Registered employment in productive units across Argentina contracted by 276,624 jobs between November 2023 and August 2025, according to a new report by the CEPA (Centro de Economía Política Argentina) economic think tank.
The study calculates a fall of 2.81 percent in registered employment since the Javier Milei government took office on December 10, 2023 – equivalent to a daily loss of 432 jobs.
The total number of registered workers dropped from 9,857,173 in November 2023 to 9,580,549 in August 2025.
Job loss by sector
Public administration and defence saw the steepest decline, shedding 86,982 positions during the first 21 months of libertarian rule. Construction followed with 76,292 jobs lost. Transport services and storage dropped 59,838 workers and the manufacturing sector declined by 55,941.
Construction was hit hardest in relative terms, with a 16 percent fall in registered workers. Transport services and storage contracted 11.2 percent and artistic, cultural, sporting and leisure activities shrank 7.1 percent over the same period.
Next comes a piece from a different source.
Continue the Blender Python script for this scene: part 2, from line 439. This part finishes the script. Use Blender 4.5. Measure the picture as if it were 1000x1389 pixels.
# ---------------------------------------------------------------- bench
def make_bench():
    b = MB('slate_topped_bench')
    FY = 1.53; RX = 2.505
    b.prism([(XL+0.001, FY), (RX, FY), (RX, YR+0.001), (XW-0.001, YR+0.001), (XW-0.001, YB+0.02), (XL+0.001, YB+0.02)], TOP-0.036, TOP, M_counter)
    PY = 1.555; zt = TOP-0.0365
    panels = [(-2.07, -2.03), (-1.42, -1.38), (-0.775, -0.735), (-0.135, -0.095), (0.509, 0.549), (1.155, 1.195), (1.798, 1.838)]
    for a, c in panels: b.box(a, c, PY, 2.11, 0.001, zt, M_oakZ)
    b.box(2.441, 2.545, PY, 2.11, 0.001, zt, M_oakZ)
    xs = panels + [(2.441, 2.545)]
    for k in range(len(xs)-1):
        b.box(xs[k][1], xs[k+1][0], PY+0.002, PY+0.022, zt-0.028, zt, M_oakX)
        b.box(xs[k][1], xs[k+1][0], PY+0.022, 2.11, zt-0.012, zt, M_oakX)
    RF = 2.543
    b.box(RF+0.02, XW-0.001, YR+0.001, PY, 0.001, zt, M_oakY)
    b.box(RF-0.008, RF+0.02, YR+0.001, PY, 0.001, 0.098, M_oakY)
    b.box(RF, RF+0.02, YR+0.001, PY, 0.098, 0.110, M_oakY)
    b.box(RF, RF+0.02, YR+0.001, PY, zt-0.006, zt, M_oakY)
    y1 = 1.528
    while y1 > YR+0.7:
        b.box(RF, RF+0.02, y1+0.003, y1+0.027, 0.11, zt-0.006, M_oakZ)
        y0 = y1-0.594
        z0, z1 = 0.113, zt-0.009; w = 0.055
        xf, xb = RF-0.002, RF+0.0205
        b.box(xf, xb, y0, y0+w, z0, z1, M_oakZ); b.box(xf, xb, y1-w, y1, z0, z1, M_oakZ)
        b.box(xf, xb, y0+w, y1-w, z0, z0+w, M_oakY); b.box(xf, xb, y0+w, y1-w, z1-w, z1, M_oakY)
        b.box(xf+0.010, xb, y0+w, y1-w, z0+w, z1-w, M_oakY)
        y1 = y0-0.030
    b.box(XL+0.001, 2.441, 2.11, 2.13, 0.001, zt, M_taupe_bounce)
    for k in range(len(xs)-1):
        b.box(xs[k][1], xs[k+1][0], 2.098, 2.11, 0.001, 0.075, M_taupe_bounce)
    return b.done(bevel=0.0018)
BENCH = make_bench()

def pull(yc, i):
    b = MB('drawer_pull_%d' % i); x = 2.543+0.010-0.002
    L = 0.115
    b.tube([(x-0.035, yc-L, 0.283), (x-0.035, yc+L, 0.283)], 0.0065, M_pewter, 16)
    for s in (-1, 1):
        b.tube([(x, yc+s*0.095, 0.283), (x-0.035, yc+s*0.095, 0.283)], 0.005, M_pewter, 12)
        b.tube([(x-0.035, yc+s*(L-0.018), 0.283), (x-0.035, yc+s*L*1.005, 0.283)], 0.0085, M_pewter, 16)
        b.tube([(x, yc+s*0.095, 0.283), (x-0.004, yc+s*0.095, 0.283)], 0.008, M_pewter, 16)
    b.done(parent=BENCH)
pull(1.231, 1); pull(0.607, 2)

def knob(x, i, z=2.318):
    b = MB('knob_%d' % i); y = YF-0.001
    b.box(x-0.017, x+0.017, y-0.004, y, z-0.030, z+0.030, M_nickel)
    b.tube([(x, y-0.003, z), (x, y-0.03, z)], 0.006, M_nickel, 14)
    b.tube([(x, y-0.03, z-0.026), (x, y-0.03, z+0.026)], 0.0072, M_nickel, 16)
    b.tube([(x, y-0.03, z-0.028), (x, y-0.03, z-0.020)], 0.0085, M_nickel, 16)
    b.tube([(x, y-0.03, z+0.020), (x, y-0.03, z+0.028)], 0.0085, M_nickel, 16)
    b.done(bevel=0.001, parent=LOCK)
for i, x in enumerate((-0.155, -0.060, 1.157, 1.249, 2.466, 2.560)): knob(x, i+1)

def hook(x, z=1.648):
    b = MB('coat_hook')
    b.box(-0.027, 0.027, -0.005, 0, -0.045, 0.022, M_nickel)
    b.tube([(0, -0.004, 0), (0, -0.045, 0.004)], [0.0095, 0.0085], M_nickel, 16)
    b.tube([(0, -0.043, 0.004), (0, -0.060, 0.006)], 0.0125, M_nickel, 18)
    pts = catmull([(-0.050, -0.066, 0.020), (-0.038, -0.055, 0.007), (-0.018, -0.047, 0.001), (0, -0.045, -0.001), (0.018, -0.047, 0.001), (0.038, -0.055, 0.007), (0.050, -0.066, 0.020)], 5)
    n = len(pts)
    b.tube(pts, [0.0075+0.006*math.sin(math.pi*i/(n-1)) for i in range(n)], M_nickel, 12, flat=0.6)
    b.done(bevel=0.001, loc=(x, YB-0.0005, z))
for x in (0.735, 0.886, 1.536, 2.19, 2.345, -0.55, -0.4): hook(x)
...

CEPA analysed the evolution of employers and workers since Milei’s 2023 run-off victory, using the latest available data from the Superintendencia de Riesgos del Trabajo (SRT), which regulates workplace risk within the social security system.
Nearly 30 companies disappear daily
The number of registered employers fell from 512,357 to 493,193 in the first 21 months of the administration, a rate of almost 30 companies disappearing each day. CEPA described this as a “negative trend in the business fabric” spanning from November 2023 to August 2025.
Transport services and storage again led losses, with 4,685 employers closing. Wholesale and retail trade, as well as vehicle repair, lost 3,510 employers. Real-estate services fell by 2,952, professional and technical services by 2,053, manufacturing by 1,974 and construction by 1,790.
In relative terms, transport and storage recorded the largest drop in employer numbers at 11.9 percent. Services of extraterritorial organisations fell 10.8 percent, real-estate services 9.9 percent and construction 8.2 percent.
The CEPA report highlights that companies with fewer than 500 workers account for 99.63 percent of the total decline in employer numbers, equivalent to 19,094 firms. Large employers with more than 500 workers represent just 0.37 percent of the reduction, or 70 firms. Even so, employer numbers in the larger category fell at a slightly quicker pace, down 3.88 percent compared with a 3.74 percent fall among smaller firms.
Biggest job losses concentrated in large companies
Taking into account the loss of registered employment by company size, CEPA found that large firms bear most of the losses.
By contrast, companies with more than 500 workers account for 68.15 percent of the decline, equivalent to 188,525 jobs. Firms with fewer than 500 workers shed 88,099 jobs, or 31.85 percent of the total.
This corresponds to a 3.94 percent drop in employment in large companies, from 4,782,973 to 4,594,448 workers. Smaller firms reduced their payrolls by 1.74 percent, from 5,074,200 to 4,986,101.
CEPA concludes that the period shows “a marked regression in key indicators of formal employment, with significant falls in both the number of employers and the volume of registered work.”